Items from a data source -
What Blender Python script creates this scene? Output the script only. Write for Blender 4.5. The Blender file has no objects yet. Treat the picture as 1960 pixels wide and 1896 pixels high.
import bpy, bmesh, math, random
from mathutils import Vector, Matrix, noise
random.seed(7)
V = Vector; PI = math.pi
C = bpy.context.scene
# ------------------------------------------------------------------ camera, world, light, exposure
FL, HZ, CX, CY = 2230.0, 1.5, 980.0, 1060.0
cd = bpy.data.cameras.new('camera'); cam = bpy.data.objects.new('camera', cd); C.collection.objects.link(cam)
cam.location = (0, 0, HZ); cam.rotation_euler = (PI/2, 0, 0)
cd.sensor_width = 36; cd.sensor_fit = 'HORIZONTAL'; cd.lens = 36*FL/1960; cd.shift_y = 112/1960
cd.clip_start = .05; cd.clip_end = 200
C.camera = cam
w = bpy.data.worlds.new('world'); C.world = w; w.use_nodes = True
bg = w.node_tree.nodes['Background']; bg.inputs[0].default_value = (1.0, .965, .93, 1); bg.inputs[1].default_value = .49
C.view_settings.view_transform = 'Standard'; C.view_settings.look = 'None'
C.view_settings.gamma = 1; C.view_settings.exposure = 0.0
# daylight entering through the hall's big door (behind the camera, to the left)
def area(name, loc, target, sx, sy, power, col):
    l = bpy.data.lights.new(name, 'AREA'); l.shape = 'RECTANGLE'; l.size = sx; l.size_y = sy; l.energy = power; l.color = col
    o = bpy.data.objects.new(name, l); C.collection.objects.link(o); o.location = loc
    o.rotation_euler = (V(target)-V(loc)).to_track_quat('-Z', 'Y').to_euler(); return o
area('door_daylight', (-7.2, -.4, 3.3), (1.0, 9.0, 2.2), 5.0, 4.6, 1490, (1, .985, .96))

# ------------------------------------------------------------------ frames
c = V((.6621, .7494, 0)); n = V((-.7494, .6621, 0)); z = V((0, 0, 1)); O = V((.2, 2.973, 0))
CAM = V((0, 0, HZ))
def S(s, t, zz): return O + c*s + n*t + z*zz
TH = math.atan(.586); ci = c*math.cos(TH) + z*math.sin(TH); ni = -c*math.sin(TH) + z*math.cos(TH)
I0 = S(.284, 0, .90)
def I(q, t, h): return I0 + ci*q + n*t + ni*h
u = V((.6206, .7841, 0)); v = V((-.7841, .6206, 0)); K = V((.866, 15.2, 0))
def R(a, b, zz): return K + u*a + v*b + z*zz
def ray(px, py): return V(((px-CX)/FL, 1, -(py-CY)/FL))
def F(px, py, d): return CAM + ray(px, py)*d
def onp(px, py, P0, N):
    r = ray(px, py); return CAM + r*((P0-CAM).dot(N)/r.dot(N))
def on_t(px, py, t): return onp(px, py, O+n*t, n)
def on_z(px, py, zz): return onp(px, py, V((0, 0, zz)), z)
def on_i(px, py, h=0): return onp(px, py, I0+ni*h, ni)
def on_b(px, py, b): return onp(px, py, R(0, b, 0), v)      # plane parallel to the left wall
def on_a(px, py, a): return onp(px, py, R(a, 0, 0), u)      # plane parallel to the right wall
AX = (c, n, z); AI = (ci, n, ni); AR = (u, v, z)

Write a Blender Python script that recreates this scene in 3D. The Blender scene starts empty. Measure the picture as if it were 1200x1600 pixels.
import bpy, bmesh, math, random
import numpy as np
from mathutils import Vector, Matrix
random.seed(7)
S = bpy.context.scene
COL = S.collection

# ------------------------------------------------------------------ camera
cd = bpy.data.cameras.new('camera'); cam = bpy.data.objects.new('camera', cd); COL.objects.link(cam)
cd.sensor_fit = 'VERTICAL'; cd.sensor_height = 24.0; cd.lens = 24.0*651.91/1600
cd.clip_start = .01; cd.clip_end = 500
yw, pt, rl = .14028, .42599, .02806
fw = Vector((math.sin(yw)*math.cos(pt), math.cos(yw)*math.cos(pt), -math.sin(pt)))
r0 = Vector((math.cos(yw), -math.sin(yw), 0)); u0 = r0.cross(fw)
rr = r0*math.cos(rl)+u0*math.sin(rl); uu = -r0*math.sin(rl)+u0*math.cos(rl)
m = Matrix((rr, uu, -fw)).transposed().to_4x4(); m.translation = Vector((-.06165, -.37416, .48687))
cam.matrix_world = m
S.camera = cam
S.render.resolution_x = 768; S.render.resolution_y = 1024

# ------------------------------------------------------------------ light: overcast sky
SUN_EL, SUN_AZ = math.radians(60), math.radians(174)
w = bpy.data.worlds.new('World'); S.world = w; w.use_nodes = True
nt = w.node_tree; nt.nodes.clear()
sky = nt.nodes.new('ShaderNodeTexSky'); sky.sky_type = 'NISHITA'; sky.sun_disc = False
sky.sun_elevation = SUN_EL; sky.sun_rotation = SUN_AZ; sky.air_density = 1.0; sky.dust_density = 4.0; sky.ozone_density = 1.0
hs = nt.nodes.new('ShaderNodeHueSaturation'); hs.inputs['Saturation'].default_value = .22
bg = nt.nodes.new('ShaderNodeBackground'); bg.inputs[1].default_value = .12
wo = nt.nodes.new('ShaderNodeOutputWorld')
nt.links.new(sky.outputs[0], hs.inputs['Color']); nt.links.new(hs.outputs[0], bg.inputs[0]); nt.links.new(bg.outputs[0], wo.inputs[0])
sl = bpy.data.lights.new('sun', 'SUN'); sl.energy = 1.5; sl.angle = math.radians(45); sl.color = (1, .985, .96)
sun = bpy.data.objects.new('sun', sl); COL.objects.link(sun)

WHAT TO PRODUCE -
Lines that include the word "Blender" are to be extracted from the data above.

SOLVED EXERCISE -
What Blender Python script creates this scene? Output the script only. Write for Blender 4.5. The Blender file has no objects yet. Treat the picture as 1960 pixels wide and 1896 pixels high.
Write a Blender Python script that recreates this scene in 3D. The Blender scene starts empty. Measure the picture as if it were 1200x1600 pixels.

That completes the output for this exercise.